My goal is to integrate the following function: $$ \int_0^{\infty } x^a \exp \left(-\frac{c x^2+f x}{b}\right) \, dx $$ where, $a, b, c > 0$ and $a, b, c, f \in \mathbb{R}$.
Mathematica gives me the answer: $$ \frac{\left(\frac{c}{b}\right)^{-\frac{a}{2}} \left(-f \Gamma \left(1+\frac{a}{2}\right) \, _1F_1\left(1+\frac{a}{2};\frac{3}{2};\frac{f^2}{4 b c}\right)+b \sqrt{\frac{c}{b}} \Gamma \left(\frac{1+a}{2}\right) \, _1F_1\left(\frac{1+a}{2};\frac{1}{2};\frac{f^2}{4 b c}\right)\right)}{2 c} $$ but I don't understand how it obtains this result, or where Kummer's confluent hypergeometric $_1F_1$ comes from. I know some of the integral representations of $_1F_1$, but those range usually integrate from 0 to 1. Can anybody explain how Mathematica solves this? Thanks in advance!
Let $I(a)$ denote your integral.

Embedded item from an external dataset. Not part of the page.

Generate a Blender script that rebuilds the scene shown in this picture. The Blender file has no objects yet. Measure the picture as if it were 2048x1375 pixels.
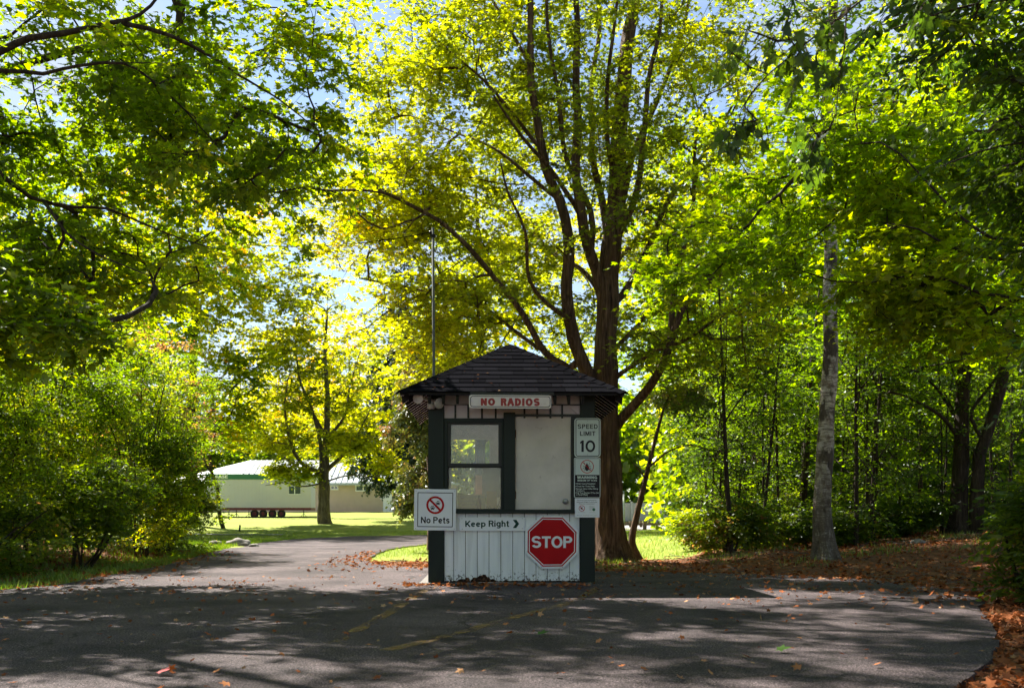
import bpy, bmesh, math, random
import numpy as np
from mathutils import Vector, Matrix, noise as mnoise
random.seed(7)
RNG = np.random.default_rng(7)
S = bpy.context.scene
COL = S.collection

# ---------------------------------------------------------------- camera, sky, sun, exposure
F = 1991.0; HZ = 1030.0; CAMH = 0.80
cam_d = bpy.data.cameras.new('camera'); cam = bpy.data.objects.new('camera', cam_d); COL.objects.link(cam)
cam.location = (0, 0, CAMH); cam.rotation_euler = (math.radians(90), 0, 0)
cam_d.sensor_width = 36; cam_d.lens = 35.0
cam_d.shift_y = (HZ - 687.5) / 2048.0
cam_d.clip_start = 0.05; cam_d.clip_end = 2000
cam_d.dof.use_dof = True; cam_d.dof.focus_distance = 11.5; cam_d.dof.aperture_fstop = 4.0
S.camera = cam
SUN_EL = math.radians(47); SUN_AZ = math.radians(-40)      # azimuth from +Y towards +X
w = bpy.data.worlds.new('World'); S.world = w; w.use_nodes = True
nt = w.node_tree; nt.nodes.clear()
sky = nt.nodes.new('ShaderNodeTexSky'); sky.sky_type = 'NISHITA'; sky.sun_disc = False
sky.sun_elevation = SUN_EL; sky.sun_rotation = SUN_AZ
sky.air_density = 1.0; sky.dust_density = 0.3; sky.ozone_density = 1.0
tc = nt.nodes.new('ShaderNodeTexCoord'); mp = nt.nodes.new('ShaderNodeMapping'); mp.inputs['Scale'].default_value = (1, 1, 2.4)
ns = nt.nodes.new('ShaderNodeTexNoise'); ns.inputs['Scale'].default_value = 2.6; ns.inputs['Detail'].default_value = 8; ns.inputs['Roughness'].default_value = .6
cr = nt.nodes.new('ShaderNodeValToRGB'); cr.color_ramp.elements[0].position = .48; cr.color_ramp.elements[1].position = .66
mx = nt.nodes.new('ShaderNodeMixRGB'); mx.inputs[2].default_value = (4.0, 4.5, 5.3, 1)
bg = nt.nodes.new('ShaderNodeBackground'); bg.inputs['Strength'].default_value = 0.05
wo = nt.nodes.new('ShaderNodeOutputWorld')
L = nt.links.new
L(tc.outputs['Generated'], mp.inputs[0]); L(mp.outputs[0], ns.inputs['Vector']); L(ns.outputs['Fac'], cr.inputs[0])
L(cr.outputs[0], mx.inputs[0]); L(sky.outputs[0], mx.inputs[1]); L(mx.outputs[0], bg.inputs['Color']); L(bg.outputs[0], wo.inputs[0])
sd = bpy.data.lights.new('sun', 'SUN'); sun = bpy.data.objects.new('sun', sd); COL.objects.link(sun)
sd.energy = 5.0; sd.angle = math.radians(.53); sd.color = (1, .93, .82)
SD = Vector((math.sin(SUN_AZ) * math.cos(SUN_EL), math.cos(SUN_AZ) * math.cos(SUN_EL), math.sin(SUN_EL)))
sun.rotation_euler = SD.to_track_quat('Z', 'Y').to_euler(); sun.location = (-20, 30, 30)
S.view_settings.view_transform = 'Standard'; S.view_settings.look = 'None'; S.view_settings.gamma = 1
S.view_settings.exposure = 1.95
cy = S.cycles
cy.use_denoising = True; cy.max_bounces = 8; cy.diffuse_bounces = 6; cy.glossy_bounces = 3; cy.transmission_bounces = 5
cy.transparent_max_bounces = 8; cy.sample_clamp_indirect = 6; cy.caustics_reflective = False; cy.caustics_refractive = False
cy.use_adaptive_sampling = True; cy.adaptive_threshold = .02

def P(px, py, Y):
    return np.array([(px - 1024) / F * Y, Y, CAMH - (py - HZ) / F * Y])
def ss(a, b, x):
    t = np.clip((x - a) / (b - a), 0, 1); return t * t * (3 - 2 * t)
def gz(x, y):
    z = -.03 + (.6 * ss(40, 60, y) + .55 * ss(86, 95, y)) * ss(6, -3, x)
    z = z + .2 * ss(13.6, 16.5, y) * ss(2.6, 4.5, x) * ss(60, 30, y)
    z = z + .25 * ss(5, 9, x) * ss(4, 14, y) * ss(60, 30, y)
    z = z + .22 * ss(-6.4, -9, x) * ss(9, 14, y) * ss(30, 22, y)
    return z + .02 * np.sin(x * 1.7 + 1) * np.sin(y * 1.3) * ss(.3, 3, np.abs(x - 1) - 4)

# ---------------------------------------------------------------- materials
def nmat(name):
    m = bpy.data.materials.new(name); m.use_nodes = True; t = m.node_tree; t.nodes.clear()
    o = t.nodes.new('ShaderNodeOutputMaterial'); return m, t, o
def ramp(t, stops, inp=None):
    r = t.nodes.new('ShaderNodeValToRGB'); e = r.color_ramp.elements
    while len(e) < len(stops): e.new(.5)
    for i, (p, c) in enumerate(stops):
        e[i].position = p; e[i].color = (*c, 1) if len(c) == 3 else c
    if inp is not None: t.links.new(inp, r.inputs[0])
    return r
def noise(t, scale, detail=4, rough=.55, vec=None, mscale=None, coord='Object', loc=None):
    if vec is None:
        c = t.nodes.new('ShaderNodeTexCoord'); vec = c.outputs[coord]
    if mscale is not None:
        m = t.nodes.new('ShaderNodeMapping'); m.inputs['Scale'].default_value = mscale
        if loc: m.inputs['Location'].default_value = loc
        t.links.new(vec, m.inputs[0]); vec = m.outputs[0]
    n = t.nodes.new('ShaderNodeTexNoise'); n.inputs['Scale'].default_value = scale
    n.inputs['Detail'].default_value = detail; n.inputs['Roughness'].default_value = rough
    t.links.new(vec, n.inputs['Vector']); return n
def mix(t, a, b, f, mode='MIX'):
    m = t.nodes.new('ShaderNodeMixRGB'); m.blend_type = mode
    for i, v in ((0, f), (1, a), (2, b)):
        if hasattr(v, 'links') or isinstance(v, bpy.types.NodeSocket): t.links.new(v, m.inputs[i])
        elif i == 0: m.inputs[0].default_value = v
        else: m.inputs[i].default_value = (*v, 1)
    return m.outputs[0]
def bump(t, h, strength=.4, dist=.01):
    b = t.nodes.new('ShaderNodeBump'); b.inputs['Strength'].default_value = strength; b.inputs['Distance'].default_value = dist
    t.links.new(h, b.inputs['Height']); return b.outputs[0]
def bsdf(t, o, col, rough=.6, metal=0, nrm=None, spec=.5):
    b = t.nodes.new('ShaderNodeBsdfPrincipled')
    if isinstance(col, bpy.types.NodeSocket): t.links.new(col, b.inputs['Base Color'])
    else: b.inputs['Base Color'].default_value = (*col, 1)
    if isinstance(rough, bpy.types.NodeSocket): t.links.new(rough, b.inputs['Roughness'])
    else: b.inputs['Roughness'].default_value = rough
    b.inputs['Metallic'].default_value = metal; b.inputs['Specular IOR Level'].default_value = spec
    if nrm is not None: t.links.new(nrm, b.inputs['Normal'])
    t.links.new(b.outputs[0], o.inputs[0]); return b
def paint(name, col, rough=.5, var=.25, scale=6, metal=0, bstr=.15, dirt=None, spec=.5, mscale=None):
    m, t, o = nmat(name)
    n = noise(t, scale, 6, .6, mscale=mscale)
    c1 = tuple(max(0, x * (1 - var)) for x in col); c2 = tuple(min(1, x * (1 + var * .5)) for x in col)
    c = ramp(t, [(.3, c1), (.7, c2)], n.outputs['Fac']).outputs[0]
    if dirt:
        n2 = noise(t, 14, 8, .75); f = ramp(t, [(.60, (0, 0, 0)), (.74, (1, 1, 1))], n2.outputs['Fac']).outputs[0]
        c = mix(t, c, dirt, f)
    n3 = noise(t, 90, 3)
    bsdf(t, o, c, rough, metal, bump(t, n3.outputs['Fac'], bstr, .003), spec)
    return m
def bark(name, c1, c2, c3, hs=16, vs=2.2, dist=.05, moss=None):
    m, t, o = nmat(name)
    n = noise(t, 1, 8, .65, mscale=(hs, hs, vs)); n.inputs['Distortion'].default_value = .6
    n2 = noise(t, 2.3, 4)
    r = ramp(t, [(.30, c1), (.5, c2), (.72, c3)], n.outputs['Fac']).outputs[0]
    c = mix(t, r, tuple(x * .6 for x in c2), ramp(t, [(.42, (0, 0, 0)), (.7, (.75, .75, .75))], n2.outputs['Fac']).outputs[0])
    if moss:
        n4 = noise(t, 3.1, 6, .7, loc=(4, 4, 4), mscale=(1, 1, .5))
        c = mix(t, c, moss, ramp(t, [(.5, (0, 0, 0)), (.75, (.6, .6, .6))], n4.outputs['Fac']).outputs[0])
    bsdf(t, o, c, .9, 0, bump(t, n.outputs['Fac'], 1.0, dist), .2)
    return m
def leafmat(name, stops, tr=.55, gain=1.5, gloss=.06, sat=1.12):
    """stops: ramp over the per-leaf 'tint' attribute; 'lv' is a per-leaf brightness."""
    m, t, o = nmat(name)
    a = t.nodes.new('ShaderNodeAttribute'); a.attribute_name = 'tint'
    v = t.nodes.new('ShaderNodeAttribute'); v.attribute_name = 'lv'
    r = ramp(t, stops, a.outputs['Fac']).outputs[0]
    k = t.nodes.new('ShaderNodeVectorMath'); k.operation = 'SCALE'
    t.links.new(r, k.inputs[0]); t.links.new(v.outputs['Fac'], k.inputs['Scale'])
    g = t.nodes.new('ShaderNodeHueSaturation'); g.inputs['Saturation'].default_value = sat; g.inputs['Value'].default_value = gain
    t.links.new(k.outputs[0], g.inputs['Color'])
    d = t.nodes.new('ShaderNodeBsdfDiffuse'); t.links.new(k.outputs[0], d.inputs[0])
    tl = t.nodes.new('ShaderNodeBsdfTranslucent'); t.links.new(g.outputs[0], tl.inputs[0])
    ms = t.nodes.new('ShaderNodeMixShader'); ms.inputs[0].default_value = tr
    t.links.new(d.outputs[0], ms.inputs[1]); t.links.new(tl.outputs[0], ms.inputs[2])
    gl = t.nodes.new('ShaderNodeBsdfGlossy'); gl.inputs['Roughness'].default_value = .42; gl.inputs[0].default_value = (.8, .85, .9, 1)
    m2 = t.nodes.new('ShaderNodeMixShader'); m2.inputs[0].default_value = gloss
    t.links.new(ms.outputs[0], m2.inputs[1]); t.links.new(gl.outputs[0], m2.inputs[2]); t.links.new(m2.outputs[0], o.inputs[0])
    return m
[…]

Integration by parts gives $$ \begin{align*} I(a) & = -\int_{0}^{\infty} \frac{x^{a+1}}{a+1}(-\frac{2cx + f}{b})\exp(-\frac{cx^2 + fx}{b}) \\ & = \frac{2c}{b(a+1)}I(a+2) + \frac{f}{b(a+1)}I(a+1) \end{align*} $$ or, in other terms, $$ I(a+2) = - \frac{f}{2c} I(a+1) + \frac{b(a+1)}{2c}I(a) $$
I assume that Mathematica tries to solve this recurrence (computing $I(0)$ and $I(1)$ along the way) and ends up with hypergeometric functions because they satisfy many.